> _Prompt_: Please write out the lines of the data exactly, beginning with the first and ending with the line containing "HAZE_COLOR = (0.30, 0.58, 0.97)"; leave the pictures behind.

> _Materials provided_:
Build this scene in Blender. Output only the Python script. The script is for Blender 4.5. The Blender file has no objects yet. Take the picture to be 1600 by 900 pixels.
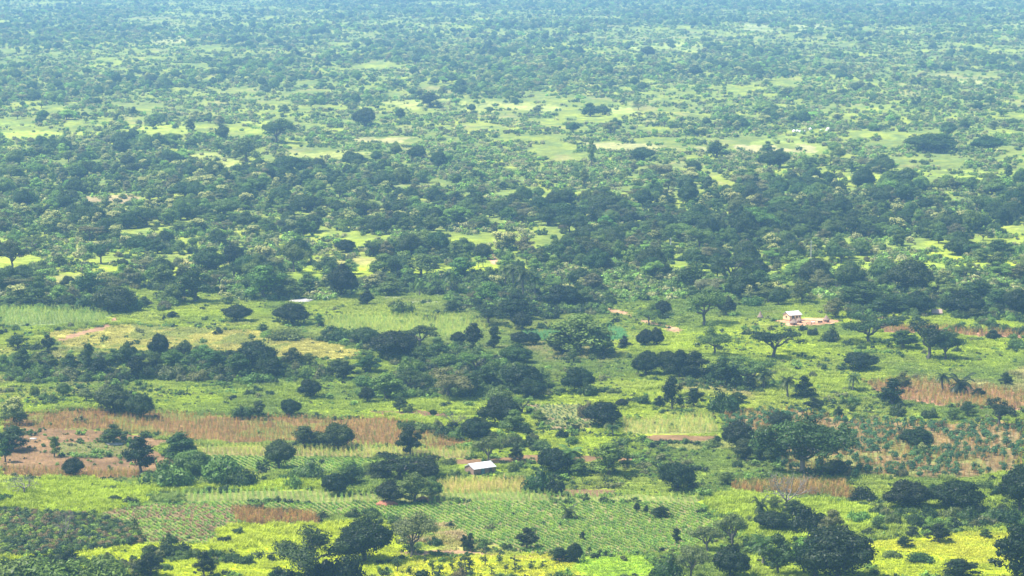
import bpy, bmesh, math, random
import numpy as np
from mathutils import Vector

# ------------------------------------------------------------------ camera, sky, sun, exposure
SC = bpy.context.scene
CAMH, FPX, HOR = 143.0, 4500.0, -120.0
PITCH = math.atan((450 - HOR) / FPX)
cam = bpy.data.cameras.new('camera'); cam.lens = 36 * FPX / 1600; cam.sensor_width = 36
cam.clip_start = 1; cam.clip_end = 90000
co = bpy.data.objects.new('camera', cam); SC.collection.objects.link(co)
co.location = (0, 0, CAMH); co.rotation_euler = (math.pi/2 - PITCH, 0, 0); SC.camera = co
SC.render.resolution_x, SC.render.resolution_y = 1024, 576

SUN_EL, SUN_AZ = math.radians(58), math.radians(-100)      # azimuth from +Y towards +X
W = bpy.data.worlds.new('World'); SC.world = W; W.use_nodes = True
nt = W.node_tree; nt.nodes.clear()
sky = nt.nodes.new('ShaderNodeTexSky'); sky.sky_type = 'NISHITA'; sky.sun_disc = False
sky.sun_elevation = SUN_EL; sky.sun_rotation = SUN_AZ; sky.air_density = 1.3; sky.dust_density = 1.5
bg = nt.nodes.new('ShaderNodeBackground'); bg.inputs['Strength'].default_value = 0.11
wo = nt.nodes.new('ShaderNodeOutputWorld')
nt.links.new(sky.outputs[0], bg.inputs[0]); nt.links.new(bg.outputs[0], wo.inputs[0])
sl = bpy.data.lights.new('sun', 'SUN'); sl.energy = 4.6; sl.angle = math.radians(0.8); sl.color = (1.0, 0.96, 0.90)
so = bpy.data.objects.new('sun', sl); SC.collection.objects.link(so)
sd = Vector((math.sin(SUN_AZ)*math.cos(SUN_EL), math.cos(SUN_AZ)*math.cos(SUN_EL), math.sin(SUN_EL)))
so.rotation_euler = sd.to_track_quat('Z', 'Y').to_euler()
SC.view_settings.view_transform = 'Standard'; SC.view_settings.look = 'None'
SC.view_settings.exposure = 1.2; SC.view_settings.gamma = 1.0
SC.cycles.max_bounces = 5; SC.cycles.diffuse_bounces = 2; SC.cycles.transmission_bounces = 2
SC.cycles.volume_bounces = 1; SC.cycles.transparent_max_bounces = 4
HAZE_DENSITY = 0.000128
HAZE_COLOR = (0.30, 0.58, 0.97)

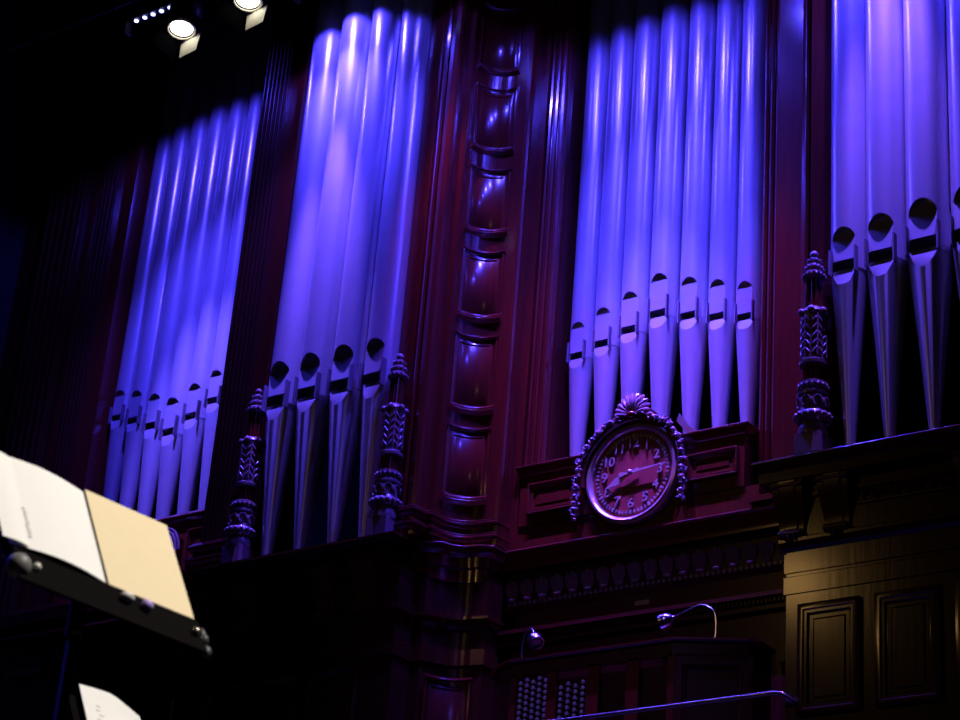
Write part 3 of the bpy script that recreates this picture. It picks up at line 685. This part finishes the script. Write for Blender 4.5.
def sheet(name, m, u0, u1, v0, v1, w0, bow, label, cat, lines=None, group=None, o=a0, th=.0015, cutc=0):
    mw = frame_at(o); t = thing(name, label, cat, mw=mw, group=group)
    b = MB(); n = 10; top = []; bot = []
    for i in range(n+1):
        s = i/n; u = u0+(u1-u0)*s; wv = w0+bow*math.sin(s*PI)
        top.append([b.b.verts.new((u, v0+(v1-v0-cutc*max(0, s-.55))*j, wv)) for j in (0, 1)])
        bot.append([b.b.verts.new((u, v0+(v1-v0-cutc*max(0, s-.55))*j, wv-th)) for j in (0, 1)])
    for i in range(n):
        b.b.faces.new((top[i][0], top[i+1][0], top[i+1][1], top[i][1])); b.b.faces.new((bot[i][0], bot[i][1], bot[i+1][1], bot[i+1][0]))
        for j in (0, 1): b.b.faces.new((top[i][j], top[i+1][j], bot[i+1][j], bot[i][j]))
    for i in (0, n): b.b.faces.new((top[i][0], top[i][1], bot[i][1], bot[i][0]))
    b.build('page', m, t, True)
    if lines:
        b = MB()
        for (lu, lv, lw, lh) in lines:
            s = (lu-u0)/(u1-u0); b.box(lu, lu+lw, lv, lv+lh, w0+bow*math.sin(s*PI)+.0002, w0+bow*math.sin(s*PI)+.001)
        b.build('printing', 'ink', t)
    return t
rnd = random.Random(5)
txt = [(-.195+.002*rnd.random(), .035+.011*k, .006+.006*rnd.random(), .005) for k in range(9)]
sheet('music_score', 'paper', -.238, -.006, .0, .292, .004, .012, 'open white printed score page on the left of the foreground stand', 'sheet music', txt)
sheet('music_folder', 'tan', .002, .222, .0, .305, .004, 0, 'cream card folder page on the right of the foreground stand', 'folder')
sheet('music_page', 'paper', -.262, -.20, .0, .285, .014, .003, 'narrow loose page overlapping the left edge of the open score', 'sheet music')
b = MB(); b.ell((0, 0, 0), .017, .010, .012, u=14, v=8); o = b.build('tray_peg', 'ivory', None, True); o.matrix_world = frame_at(a0+e1*.014+e2*-.062+en*.032)
tag(o, 'round white peg clipped on the front edge of the stand tray', 'peg')
b = MB(); b.ell((0, 0, 0), .014, .012, .012, u=14, v=8); M['violet'] = mat('violet_plastic', (.42, .28, .72), .4); o = b.build('tray_peg', 'violet', None, True); o.matrix_world = frame_at(a0+e1*.064+e2*-.062+en*.032)
tag(o, 'round violet peg clipped beside the white one on the stand tray', 'peg')
a1 = Vector((-3.851, 3.50, 2.70)) - e2*.295
music_stand(a1+e1*.22, 'black music stand lower in the left corner, mostly below the frame', False)
txt = [(.03+.01*rnd.random(), .10+.016*k, .05+.03*rnd.random(), .0025) for k in range(9)]
sheet('music_sheet', 'paper', 0, .18, .0, .295, .004, .006, 'white sheet on the stand at the bottom left corner', 'sheet music', txt, o=a1, cutc=.09)
bpy.context.view_layer.update()
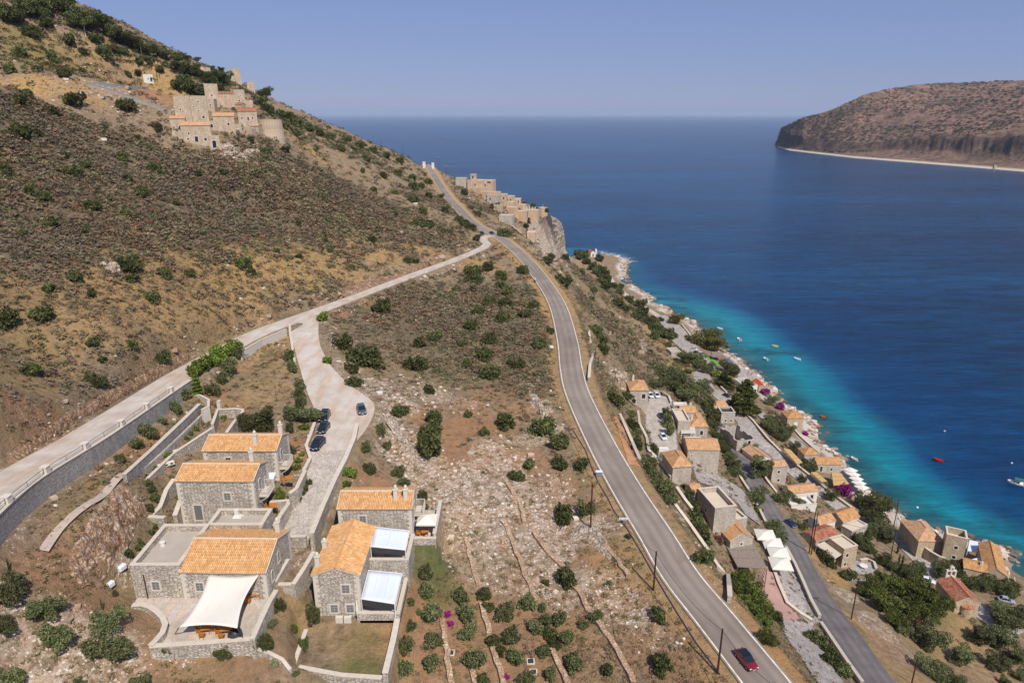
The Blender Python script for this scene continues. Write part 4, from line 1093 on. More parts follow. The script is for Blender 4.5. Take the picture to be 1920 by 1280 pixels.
ch2.matrix_parent_inverse = Matrix_of(hC).inverted()
hD = house('stone_house', 'stone house with ochre roof and twin chimneys, right of the cobbled drive', wz(633, 952.5, 61.9), wz(771, 952, 61.9), 5.0, 57.0, 61.9, 'gx', 1.0,
           wins=[('F', .33, 2.7, .85, 1.05, AW), ('R', .5, 2.4, .8, 1.8, dict(shut=M_SHUT)), ('R', .3, 0, .9, 2.0, dict(kind='door', shut=M_SHUT))], chims=[(2.6, -1.2, 1.9), (3.9, -1.2, 1.9)], fine=True, group=GN, down=4)
hE = house('stone_house', 'stone house with its gable to the viewer, ochre roof and two white awnings beside it', wz(586, 1077, 60.1), wz(672.5, 1077, 60.1), 9.6, 54.6, 60.1, 'gy', .95, tile=M_TILE,
           wins=[('F', .69, 3.0, .9, 1.1, AW), ('F', .4, .3, .85, 1.05, AW), ('F', .75, .3, .85, 1.05, AW), ('R', .75, 2.8, .9, 1.9, dict(kind='door', shut=M_GLASS)), ('R', .25, .2, .9, 1.9, dict(kind='door', shut=M_GLASS))],
           chims=[(-2.4, -3.3, 1.7), (-2.5, .2, 1.3)], fine=True, group=GN, down=2)
def in_house(o, root): o.parent = root; o.matrix_parent_inverse = Matrix_of(root).inverted(); return o
# raised terraces of the gabled house
xe = wz(672.5, 1077, 60.1).x
t1 = in_house(MB().box(xe + .01, -12.7, 70.9, 76.4, 52, 57.3).build('upper_terrace', M_STONE), hE)
MB().box(xe + .02, -13.1, 71.3, 76.0, 57.3, 57.34).build('terrace_floor', M_PATIO, t1)
p1 = MB().box(xe + .02, -12.7, 70.9, 71.3, 57.3, 58.2).box(-13.1, -12.7, 71.3, 76.4, 57.3, 58.2).build('parapet', M_STONE, t1)
MB().box(xe + .02, -12.65, 70.85, 71.35, 58.2, 58.29).box(-13.15, -12.65, 71.35, 76.4, 58.2, 58.29).build('coping', M_COPE, t1)
t2 = in_house(MB().box(xe + .01, -12.9, 64.5, 70.88, 52, 54.7).build('lower_terrace', M_STONE), hE)
MB().box(xe + .02, -13.3, 64.9, 70.87, 54.7, 54.74).build('terrace_floor', M_PATIO, t2)
MB().box(xe - .3, -12.9, 64.5, 64.9, 53, 55.6).box(-13.3, -12.9, 64.9, 70.88, 53, 55.6).build('parapet', M_STONE, t2)
MB().box(xe - .35, -12.85, 64.45, 64.95, 55.6, 55.69).box(-13.35, -12.85, 64.95, 70.88, 55.6, 55.69).build('coping', M_COPE, t2)
def awning(label, quad, zback, zfront, zfloor, posts=True, mat=M_AWN, seams=1, drop=.55, name='awning', cat='awning', group=None):
    """quad px: back-left, back-right, front-right, front-left"""
    q = [wz(*quad[0], zback), wz(*quad[1], zback), wz(*quad[2], zfront), wz(*quad[3], zfront)]
    c = sum(q, Vector()) / 4
    root = empty(name, (c.x, c.y, zfloor), 0, label, cat, group)
    m = MB(); n = 8; vs = []; fs = []
    for i in range(n + 1):
        for j in range(n + 1):
            a = q[0].lerp(q[1], i / n); b = q[3].lerp(q[2], i / n); p = a.lerp(b, j / n) - Vector((0, 0, .10 * math.sin(math.pi * j / n) + .03 * math.sin(math.pi * i / n * 2)))
            vs.append(p - Vector((c.x, c.y, zfloor)))
    for i in range(n):
        for j in range(n): o = i * (n + 1) + j; fs.append((o, o + 1, o + n + 2, o + n + 1))
    cl = mesh('canopy', vs, fs, mat, root, True)
    sm = cl.modifiers.new('thick', 'SOLIDIFY'); sm.thickness = .02
    L = [p - Vector((c.x, c.y, zfloor)) for p in q]
    fr = MB()
    for a, b in ((0, 1), (1, 2), (2, 3), (3, 0)): fr.bar(L[a] + Vector((0, 0, .04)), L[b] + Vector((0, 0, .04)), .05, n=5)
    for k in range(1, seams + 1): fr.bar(L[0].lerp(L[1], k / (seams + 1)) + Vector((0, 0, .06)), L[3].lerp(L[2], k / (seams + 1)) + Vector((0, 0, .06)), .04, n=5)
    fr.build('frame', M_WHITEM, root)
    if drop:
        vs = [L[3], L[2], L[2] - Vector((0, 0, drop)), L[3] - Vector((0, 0, drop))]
        v2 = mesh('valance', vs, [(0, 1, 2, 3)], M_DARK, root); s2 = v2.modifiers.new('t', 'SOLIDIFY'); s2.thickness = .02
    if posts:
        for k in (2, 3):
            MB().bar(L[k] + Vector((0, 0, .04)), (L[k].x, L[k].y, 0), .05, n=6).build('post', M_WHITEM, root)
    return root
awning('white awning over the upper terrace of the gabled stone house', [(702.5, 988), (768, 995), (760, 1031), (695, 1024.5)], 60.1, 59.6, 57.34, drop=.8)
awning('white awning over the lower terrace of the gabled stone house', [(691, 1069), (754, 1075), (740, 1132), (677.5, 1122.5)], 57.6, 57.1, 54.74, drop=.8, seams=2)
# terrace of the house with twin chimneys
tD = in_house(MB().box(-12.98, -9.9, 75.9, 84.2, 53, 56.95).build('terrace', M_STONE), hD)
MB().box(-12.97, -10.3, 76.3, 83.8, 56.95, 56.99).build('terrace_floor', M_PATIO, tD)
MB().box(-12.97, -9.9, 75.9, 76.3, 56.95, 57.8).box(-10.3, -9.9, 76.3, 84.2, 56.95, 58.3).build('parapet', M_STONE, tD)
MB().box(-12.97, -9.85, 75.85, 76.35, 57.8, 57.89).box(-10.35, -9.85, 76.35, 84.25, 58.3, 58.39).build('coping', M_COPE, tD)
def balcony(root, cx, cy, z, lx, ly, mat=M_SURR):
    """projecting from the right wall, world coordinates"""
    s = in_house(MB().box(cx, cx + lx, cy - ly / 2, cy + ly / 2, z - .14, z).build('balcony', M_COPE), root)
    r = MB()
    n = int(ly / .16)
    for k in range(n + 1): r.cbox(cx + lx - .04, cy - ly / 2 + ly * k / n, z + .5, .035, .035, 1.0)
    for k in range(int(lx / .16)):
        for yy in (cy - ly / 2 + .03, cy + ly / 2 - .03): r.cbox(cx + .08 + .16 * k, yy, z + .5, .035, .035, 1.0)
    r.cbox(cx + lx - .04, cy, z + 1.02, .07, ly, .06)
    for yy in (cy - ly / 2 + .03, cy + ly / 2 - .03): r.cbox(cx + lx / 2, yy, z + 1.02, lx, .07, .06); r.bar((cx + .05, yy, z - .9), (cx + lx - .1, yy, z - .14), .05)
    r.build('railing', mat, s); return s
balcony(hA, hA.location.x + 5.14, 87.8, 62.1, 1.3, 2.4); balcony(hB, hB.location.x + 5.05, 80.2, 62.3, 1.3, 2.6); balcony(hD, -12.95, 79.8, 59.6, 1.2, 2.4)

# sail over the patio
def shade_sail():
    q = [wz(391, 1076, 61.3), wz(487, 1075, 61.3), wz(445, 1177, 60.4), wz(335.5, 1175, 60.2)]
    c = sum(q, Vector()) / 4
    root = empty('shade_sail', (c.x, c.y, 58), 0, 'large cream shade sail stretched over the patio from the stone wall', 'shade sail')
    n = 16; vs = []; fs = []
    for i in range(n + 1):
        for j in range(n + 1):
            s, t = i / n, j / n
            # edges curve inwards
            s2 = s + .09 * math.sin(math.pi * t) * (1 - 2 * s); t2 = t + .05 * math.sin(math.pi * s) * (1 - 2 * t)
            p = q[0].lerp(q[1], s2).lerp(q[3].lerp(q[2], s2), t2)
            p = p - Vector((0, 0, .35 * math.sin(math.pi * s) * math.sin(math.pi * t)))
            vs.append(p - root.location)
    for i in range(n):
        for j in range(n): o = i * (n + 1) + j; fs.append((o, o + 1, o + n + 2, o + n + 1))
    m = mesh('sail_cloth', vs, fs, M_SAIL, root, True); s = m.modifiers.new('t', 'SOLIDIFY'); s.thickness = .015
    sm_ = MB()
    for c_ in (4, 8, 12):
        for j in range(n): sm_.bar(Vector(vs[c_ * (n + 1) + j]) + Vector((0, 0, .015)), Vector(vs[c_ * (n + 1) + j + 1]) + Vector((0, 0, .015)), .018, n=4)
    sm_.build('seams', M_SAIL, m)
    for k, foot in ((2, wz(459, 1201, 58)), (3, wz(328, 1188, 58))):
        MB().bar(foot - root.location, q[k] - root.location, .06, n=8).build('mast', M_DARK if k == 2 else M_IRON, root)
shade_sail()
patio = mesh('patio', [(*p, 58.035) for p in PX(58.0, (262, 1113), (501, 1114), (519, 1112), (476, 1199), (284, 1213), (313, 1181), (309, 1160), (297, 1150), (277, 1136), (249, 1135))], [tuple(range(10))], M_PATIO)
tag(patio, kind='structure')
# ---------------------------------------------------------------- garden and retaining walls near the houses
wall_line('curving low stone wall on the left side of the paved patio', dens([wz(u, v, 58.75) for u, v in ((248, 1134), (266, 1133), (280, 1137), (294, 1146), (305, 1157), (310, 1170), (305, 1185), (292, 1200), (282, 1210))], 1.2), .5)
wall_line('low stone wall along the front edge of the patio with the shade sail', dens([wz(u, v, 58.6) for u, v in ((282, 1211), (340, 1207), (400, 1203), (472, 1197))], 2), .5, mat=M_STONE)
wall_line('stone wall on the right side of the sail patio', dens([wz(u, v, 58.9) for u, v in ((473, 1198), (490, 1160), (505, 1128), (518, 1106))], 2), .45)
RT = []
k0, k1 = split_at(L_CONC, R_CONC, 0) , split_at(L_CONC, R_CONC, 3)
for k in range(k0 + 4, split_at(L_CONC, R_CONC, 4) - 1):
    a, b = L_CONC[k - 1], L_CONC[k + 1]; d_ = Vector((b.x - a.x, b.y - a.y)).normalized(); n_ = Vector((d_.y, -d_.x))
    c_ = L_CONC[k]; RT.append(Vector((c_.x + n_.x * (W_CONC[k] + .42), c_.y + n_.y * (W_CONC[k] + .42), c_.z + .18)))
wl_ = wall_line('long grey stone retaining wall below the pale concrete road at the left', RT, .7, M_RETAIN, deep=1.2)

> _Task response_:
Build this scene in Blender. Output only the Python script. The script is for Blender 4.5. The Blender file has no objects yet. Take the picture to be 1600 by 900 pixels.
import bpy, bmesh, math, random
import numpy as np
from mathutils import Vector

# ------------------------------------------------------------------ camera, sky, sun, exposure
SC = bpy.context.scene
CAMH, FPX, HOR = 143.0, 4500.0, -120.0
PITCH = math.atan((450 - HOR) / FPX)
cam = bpy.data.cameras.new('camera'); cam.lens = 36 * FPX / 1600; cam.sensor_width = 36
cam.clip_start = 1; cam.clip_end = 90000
co = bpy.data.objects.new('camera', cam); SC.collection.objects.link(co)
co.location = (0, 0, CAMH); co.rotation_euler = (math.pi/2 - PITCH, 0, 0); SC.camera = co
SC.render.resolution_x, SC.render.resolution_y = 1024, 576

SUN_EL, SUN_AZ = math.radians(58), math.radians(-100)      # azimuth from +Y towards +X
W = bpy.data.worlds.new('World'); SC.world = W; W.use_nodes = True
nt = W.node_tree; nt.nodes.clear()
sky = nt.nodes.new('ShaderNodeTexSky'); sky.sky_type = 'NISHITA'; sky.sun_disc = False
sky.sun_elevation = SUN_EL; sky.sun_rotation = SUN_AZ; sky.air_density = 1.3; sky.dust_density = 1.5
bg = nt.nodes.new('ShaderNodeBackground'); bg.inputs['Strength'].default_value = 0.11
wo = nt.nodes.new('ShaderNodeOutputWorld')
nt.links.new(sky.outputs[0], bg.inputs[0]); nt.links.new(bg.outputs[0], wo.inputs[0])
sl = bpy.data.lights.new('sun', 'SUN'); sl.energy = 4.6; sl.angle = math.radians(0.8); sl.color = (1.0, 0.96, 0.90)
so = bpy.data.objects.new('sun', sl); SC.collection.objects.link(so)
sd = Vector((math.sin(SUN_AZ)*math.cos(SUN_EL), math.cos(SUN_AZ)*math.cos(SUN_EL), math.sin(SUN_EL)))
so.rotation_euler = sd.to_track_quat('Z', 'Y').to_euler()
SC.view_settings.view_transform = 'Standard'; SC.view_settings.look = 'None'
SC.view_settings.exposure = 1.2; SC.view_settings.gamma = 1.0
SC.cycles.max_bounces = 5; SC.cycles.diffuse_bounces = 2; SC.cycles.transmission_bounces = 2
SC.cycles.volume_bounces = 1; SC.cycles.transparent_max_bounces = 4
HAZE_DENSITY = 0.000128
HAZE_COLOR = (0.30, 0.58, 0.97)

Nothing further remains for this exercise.